Co2, il fallimento dei Verdi
A meno che non si faccia esattamente come Greta strilla di fare (con l’ecatombe che ne seguirebbe, ma pazienza), azzerare le emissioni di Co2 è pura ideologia. Basti pensare che nel 1978, quando nacquero i Verdi che, col loro Sole-che-Ride, vagheggiavano e promettevano un mondo senza nucleare e senza Co2, il contributo energetico da petrolio+carbone+gas+nucleare era l’87%. Quarant’anni dopo, e dopo che i partiti Verdi sono stati al governo di vari governi e, comunque, dopo l’affermazione dell’ambientalismo quasi come una nuova religione, nel 2018 quel contributo era ancora dell’86%. E, quanto alle emissioni di Co2 – che vari protocolli d’intesa internazionali sottoscritti dai responsabili di oltre il 60% delle emissioni mondiali vorrebbero ridurre – esse, che entro l’anno scorso avrebbero dovuto ridursi del 6% almeno rispetto a quelle del 1990, in realtà sono aumentate del 60%. Si veda la figura.
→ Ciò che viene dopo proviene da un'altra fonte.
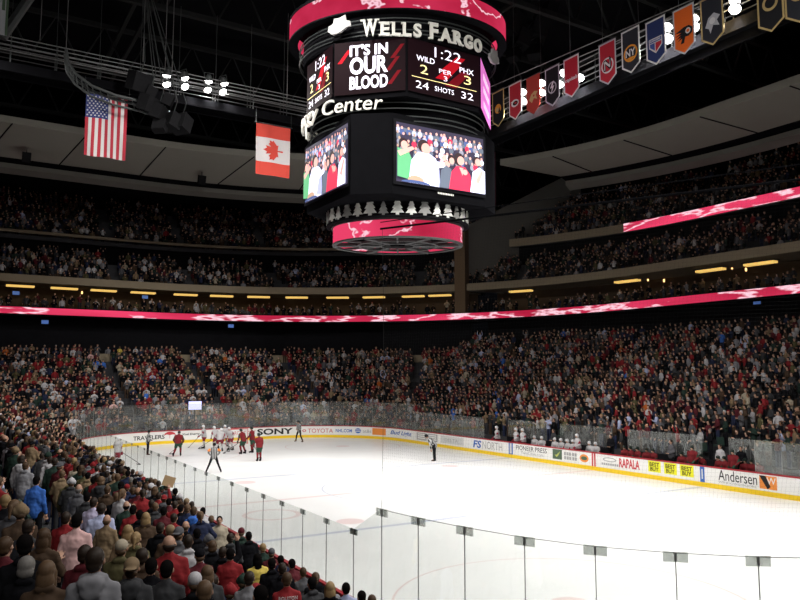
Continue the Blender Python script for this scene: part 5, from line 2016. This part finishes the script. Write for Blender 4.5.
SEATED = []
for dpt, p, n, k, s in chosen:
    bykey.setdefault(k, []).append((s, p, n))
GARM = {'shirt': 'shirt', 'hoodie': 'hoodie', 'jersey': 'jersey', 'jacket': 'jacket'}
for k in sorted(bykey):
    row = sorted(bykey[k], key=lambda q: q[0])
    for i, (s, p, n) in enumerate(row):
        tc = str(rng.choice(TOPW[0], p=TOPW[1]))
        hc = str(rng.choice(HAIRW[0], p=HAIRW[1]))
        hr = str(rng.choice(['short', 'short', 'short', 'short', 'long', 'bob', 'ponytail', 'bald', 'cap', 'capback', 'beanie']))
        tp = str(rng.choice(['shirt', 'jacket', 'jacket', 'hoodie', 'jersey'])) if tc not in ('red', 'maroon', 'dark green') else 'jersey'
        pose = str(rng.choice(['relaxed', 'clap', 'clap', 'low', 'low', 'relaxed', 'hips', 'up'], p=[.2, .26, .16, .15, .1, .08, .045, .005]))
        if PN[hr] != 'hair':
            hc = str(rng.choice(['red', 'black', 'white', 'tan', 'dark green', 'grey']))
            look = '%s-%s' % (hc.replace(' ', '-'), 'hatted' if hr == 'beanie' else 'capped')
        else:
            look = {'bald': 'balding'}.get(hr, hc.replace(' ', '-') + '-haired')
        short = False
        pq = project(p + Vector((0, 0, 1.6)))
        if pq[0] > 205 and pq[1] > 500:
            pose = 'sit' if k > 1 else str(rng.choice(['clap', 'low', 'relaxed']))
            short = True
            if pose == 'sit':
                SEATED.append((p, n))
        lab = '%s fan in %s %s, %s row from glass, %s along from near corner' % (look, tc, GARM[tp], ordinal(k + 1), ordinal(i + 1))
        spectator(p, facing(p, rng.uniform(-.45, .45)), lab, pose, tp, tc, hr, hc, str(rng.choice(['navy', 'black', 'charcoal', 'brown'])), str(rng.choice(['fair', 'fair', 'tanned', 'tanned', 'dark'])),
                  float(rng.uniform(.93, 1.05)) if not short or pose == 'sit' else float(rng.uniform(.87, .92)), float(rng.uniform(.94, 1.08)))


# ------------------------------------------------------------------ the distant crowd: one mass of small figures
def small_person(arms):
    m = MB()

    def lathe(rings, n, mi, cap=True):
        vs, fs = [], []
        for (c, rx, ry, z) in rings:
            for i in range(n):
                a = 2 * math.pi * i / n
                vs.append((c[0] + rx * math.cos(a), c[1] + ry * math.sin(a), z))
        for j in range(len(rings) - 1):
            for i in range(n):
                fs.append((j * n + i, j * n + (i + 1) % n, (j + 1) * n + (i + 1) % n, (j + 1) * n + i))
        if cap:
            fs.append(tuple(range((len(rings) - 1) * n, len(rings) * n)))
        m.add(vs, fs, mi)
    o = (0, 0)
    for s in (-1, 1):
        lathe([((s * .1, 0), .06, .07, .0), ((s * .1, 0), .075, .08, .5), ((s * .09, 0), .09, .1, .9)], 5, 3)
    lathe([(o, .17, .12, .85), (o, .18, .13, 1.0), (o, .19, .13, 1.25), (o, .2, .12, 1.38), (o, .11, .09, 1.48)], 8, 2)
    lathe([(o, .05, .05, 1.46), ((0, .01), .06, .065, 1.54), ((0, .015), .078, .09, 1.62), ((0, .01), .075, .09, 1.68)], 7, 0)
    lathe([((0, -.03), .07, .06, 1.56), ((0, -.015), .086, .088, 1.64), ((0, -.005), .08, .095, 1.71), ((0, -.005), .04, .05, 1.76)], 7, 1)
    for s in (-1, 1):
        e, w_ = arms if arms[0] is not None else (None, None)
        sh = Vector((s * .2, 0, 1.38)); E_ = Vector((s * e[0], e[1], e[2])); W_ = Vector((s * w_[0], w_[1], w_[2]))
        m.tube([sh, E_, W_], [.06, .05, .04], 5, 2)
        d = (W_ - E_).normalized()
        m.tube([W_, W_ + d * .07, W_ + d * .15], [.035, .045, .02], 5, 0)
    v = np.array(m.v, np.float32)
    f4 = [f for f in m.f]
    return v, f4, np.array(m.m, np.int32)


SP = [small_person(a) for a in (((.26, -.02, 1.12), (.26, .1, .9)), ((.29, .08, 1.14), (.07, .28, 1.27)), ((.28, .03, 1.13), (.10, .22, 1.04)), ((.30, .12, 1.5), (.24, .18, 1.76)))]
far_mats, fidx = [], {}


def fmat(m):
    if m.name not in fidx:
        fidx[m.name] = len(far_mats)
        far_mats.append(m)
    return fidx[m.name]


V_, LT, LS, MI = [], [], [], []
nv = 0
prep = []
for v, f, mi in SP:
    prep.append((v, np.concatenate([np.array(q, np.int32) for q in f]), np.array([len(q) for q in f], np.int32), mi))
for p, n, tier, k in far:
    i = int(rng.choice([0, 1, 2, 3], p=[.25, .48, .24, .03]))
    v, lv, lt, mi = prep[i]
    TW = FARW if tier == 'low' else UPW
    tc = str(rng.choice(TW[0], p=TW[1]))
    hc = str(rng.choice(HAIRW[0], p=HAIRW[1]))
    hm = MH[hc] if rng.random() > .14 else MC[str(rng.choice(['red', 'white', 'black', 'dark green']))]
    lut = np.array([fmat(MS[str(rng.choice(['fair', 'fair', 'tanned', 'tanned', 'dark'], p=[.35, .3, .2, .12, .03]))]), fmat(hm), fmat(MC[tc]), fmat(MC[str(rng.choice(['navy', 'black', 'charcoal', 'brown']))])], np.int32)
    fa = math.atan2(n.x, n.y)
    d = PLAY - p
    fb = math.atan2(d.x, d.y)
    a = -(fa + .5 * math.atan2(math.sin(fb - fa), math.cos(fb - fa)) + rng.uniform(-.35, .35))
    c_, s_ = math.cos(a), math.sin(a)
    sc_ = rng.uniform(.92, 1.06)
    sitting = rng.random() < (.12 if tier in ('low', 'concourse') else .45)
    q = np.empty_like(v)
    wx = rng.uniform(.95, 1.15)
    q[:, 0] = (v[:, 0] * wx * c_ - v[:, 1] * s_) * sc_ + p.x
    q[:, 1] = (v[:, 0] * wx * s_ + v[:, 1] * c_) * sc_ + p.y
    q[:, 2] = v[:, 2] * sc_ + p.z
    if sitting:
        q[:, 2] = p.z + np.maximum(v[:, 2] * sc_ - .42, v[:, 2] * .02)
    V_.append(q); LT.append(lt); LS.append(lv + nv); MI.append(lut[mi])
    nv += len(v)
V_ = np.concatenate(V_); LS = np.concatenate(LS); LT = np.concatenate(LT); MI = np.concatenate(MI)
me = bpy.data.meshes.new('crowd')
me.vertices.add(len(V_)); me.vertices.foreach_set('co', V_.ravel())
me.loops.add(len(LS)); me.loops.foreach_set('vertex_index', LS)
me.polygons.add(len(LT))
st = np.concatenate([[0], np.cumsum(LT)[:-1]]).astype(np.int32)
me.polygons.foreach_set('loop_start', st)
me.polygons.foreach_set('loop_total', LT)
for m_ in far_mats:
    me.materials.append(m_)
me.polygons.foreach_set('material_index', MI)
me.polygons.foreach_set('use_smooth', np.ones(len(LT), bool))
me.update(calc_edges=True)
tag(link('crowd', me), 'thousands of distant spectators filling the lower bowl, suites and upper decks', 'crowd', None, 'stuff')
print('CROWD', len(far), 'near', len(chosen), 'placed', len(placed), 'verts', len(V_))

# ------------------------------------------------------------------ hockey players, officials, benches
JWHITE = mat('jersey_white', (.46, .45, .46), .85, noise=.04)
JRED = mat('jersey_red', (.15, .009, .013), .85, noise=.06)
JGREEN = mat('jersey_green', (.012, .05, .03), .85, noise=.06)
JMAROON = mat('jersey_maroon', (.20, .015, .03), .85, noise=.06)
SUIT = mat('suit_black', (.012, .012, .014), .8, noise=.1)
STRIPE = stripe_mat('official_stripes', (.40, .40, .40), (.012, .012, .012), 3.3)
HELW = mat('helmet_white', (.70, .70, .72), .35, noise=.03)
HELB = mat('helmet_black', (.015, .015, .017), .3, noise=.05)
HELR = mat('helmet_green', (.010, .02, .015), .3, noise=.05)
STICK = mat('stick_black', (.03, .025, .02), .5, noise=.1)
BLADE = mat('stick_tape', (.06, .06, .06), .8, noise=.1)
PL = {'skate': build_person('skate', 'stick', 'stick', 'skate', .35, 1.12, .016, 'jersey', True),
      'stride': build_person('stride', 'stick', 'stick', 'stride', .45, 1.12, .016, 'jersey', True),
      'up': build_person('upright', 'relaxed', 'stick', 'stand', .08, 1.12, .016, 'jersey', True),
      'sit': build_person('sitting', 'knees', 'knees', 'sit', .18, 1.12, .018, 'jersey', True)}
for k, q in PL.items():
    q['helmet'] = hair_mesh('helmet', q['headfn'])
    me = q['top']
    zs = np.array([v.co.z for v in me.vertices])
    z0 = zs.min()
    for m_ in (M_BLACK, M_BLACK):
        me.materials.append(m_)
    for pg in me.polygons:
        z = pg.center.z
        pg.material_index = 1 if z0 + .03 < z < z0 + .20 else (2 if abs(pg.center.x) > .27 and z < 1.35 and int((pg.center - Vector((0, 0, 1.4))).length * 9) % 3 == 0 else 0)
OFF = {'wide': build_person('wide', 'hips', 'hips', 'wide', .25, 1.0, .016, 'shirt'), 'bend': build_person('bend', 'knees', 'knees', 'stand', .75, 1.0, .016, 'shirt'),
       'stand': build_person('officialstand', 'low', 'relaxed', 'stand', .05, 1.0, .016, 'shirt'), 'leanref': build_person('leaning', 'low', 'low', 'wide', .15, 1.0, .016, 'shirt')}
for q in OFF.values():
    q['helmet'] = hair_mesh('helmet', q['headfn'])


def slots(o, ms):
    for i, m_ in enumerate(ms):
        o.material_slots[i].link = 'OBJECT'
        o.material_slots[i].material = m_
    return o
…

Allora, di tutta evidenza, i fatti sono una cosa, i desideri un’altra. Quando si insiste sui secondi contro ogni evidenza dai primi, quella si chiama ideologia precostituita. Che è quella di Draghi. Il quale, essendo una persona colta, non può ignorare i numeri detti sopra e l’impossibilità oggettiva di anche solo pallidamente avvicinarsi all’obiettivo fantasticato. Anche se tutto – dico tutto – il denaro del Recovery Fund (circa 200 miliardi) fosse speso per ridurre le emissioni di Co2, queste non si ridurranno per più dello 0.03%.
Abbiamo già fatto questa esperienza: negli ultimi 10 anni abbiamo già impegnato quella cifra per installare 20 gw fotovoltaici; che producono poco più di 2 gw elettrici, che sono meno del 7% dei nostri consumi elettrici. I quali contribuiscono per 1/3 alle nostre emissioni di Co2. Cosicché i 200 miliardi degli italiani spesi negli ultimi 10 anni nel solo fotovoltaico avrebbero ridotto le emissioni italiane di Co2, a essere generosi, del 3%. E quelle mondiali dello 0.03%, visto che le emissioni italiane sono l’1% delle mondiali.
Ho detto avrebbero, al condizionale. Perché la verità è che l’Italia, con la progressiva deindustrializzazione, il ricollocamento Oltralpe e Oltreoceano di attività produttive che aveva in patria, l’aumento d’acquisto di beni di consumo prodotti da altri (dalle auto agli elettrodomestici ai computer), non ha ridotto le emissioni – come cianciano alcuni sedicenti professori del Politecnico di Milano e che al Politecnico non hanno neanche una sedia dove sedersi – ma le ha aumentate: solo che emette nei cieli di Berlino o di Pechino anziché in quelli di Roma.